*Data:*
========

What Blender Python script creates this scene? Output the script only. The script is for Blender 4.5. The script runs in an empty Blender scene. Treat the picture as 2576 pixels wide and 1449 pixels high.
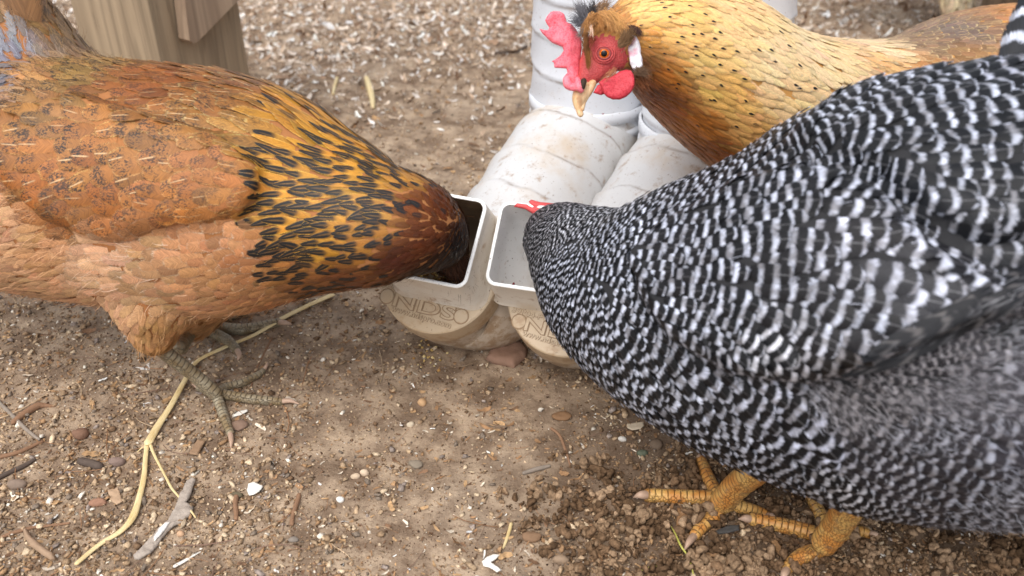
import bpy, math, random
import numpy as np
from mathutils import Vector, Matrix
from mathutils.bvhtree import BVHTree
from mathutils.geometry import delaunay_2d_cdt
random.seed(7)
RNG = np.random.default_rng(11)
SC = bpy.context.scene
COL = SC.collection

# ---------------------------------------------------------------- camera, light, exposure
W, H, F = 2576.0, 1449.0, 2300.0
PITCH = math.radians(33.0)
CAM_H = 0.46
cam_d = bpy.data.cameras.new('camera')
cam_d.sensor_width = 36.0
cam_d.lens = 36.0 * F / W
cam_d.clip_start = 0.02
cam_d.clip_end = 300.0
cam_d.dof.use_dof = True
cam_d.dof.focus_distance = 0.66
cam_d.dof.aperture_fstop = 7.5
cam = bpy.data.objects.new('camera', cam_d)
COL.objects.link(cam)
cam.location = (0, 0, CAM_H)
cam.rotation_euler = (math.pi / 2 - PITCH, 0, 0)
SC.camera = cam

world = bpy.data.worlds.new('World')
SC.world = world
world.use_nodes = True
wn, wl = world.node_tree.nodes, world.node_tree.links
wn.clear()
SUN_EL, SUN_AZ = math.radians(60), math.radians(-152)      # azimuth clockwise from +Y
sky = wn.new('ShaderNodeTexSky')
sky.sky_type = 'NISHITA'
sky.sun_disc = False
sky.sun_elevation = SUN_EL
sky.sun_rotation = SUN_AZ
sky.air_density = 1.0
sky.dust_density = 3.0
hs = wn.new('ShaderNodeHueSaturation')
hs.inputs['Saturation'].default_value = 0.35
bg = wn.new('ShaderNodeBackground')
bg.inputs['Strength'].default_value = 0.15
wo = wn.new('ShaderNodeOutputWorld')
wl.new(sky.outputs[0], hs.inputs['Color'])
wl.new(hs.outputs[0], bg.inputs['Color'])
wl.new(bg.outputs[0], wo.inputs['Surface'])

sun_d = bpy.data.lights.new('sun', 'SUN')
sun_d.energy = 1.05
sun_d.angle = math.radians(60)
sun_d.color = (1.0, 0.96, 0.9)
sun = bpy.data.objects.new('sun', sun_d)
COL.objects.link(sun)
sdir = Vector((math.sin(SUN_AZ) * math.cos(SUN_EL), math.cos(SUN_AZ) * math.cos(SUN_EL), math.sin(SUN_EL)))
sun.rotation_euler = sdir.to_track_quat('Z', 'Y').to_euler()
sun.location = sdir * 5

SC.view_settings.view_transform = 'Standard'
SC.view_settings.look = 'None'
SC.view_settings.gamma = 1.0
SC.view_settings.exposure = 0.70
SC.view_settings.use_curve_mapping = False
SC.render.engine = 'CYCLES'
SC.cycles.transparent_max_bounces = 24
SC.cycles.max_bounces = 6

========

*What is needed:* Look over the listing. Pull out every line with the string "scene" in it.

*Exercise response:*
What Blender Python script creates this scene? Output the script only. The script is for Blender 4.5. The script runs in an empty Blender scene. Treat the picture as 2576 pixels wide and 1449 pixels high.
SC = bpy.context.scene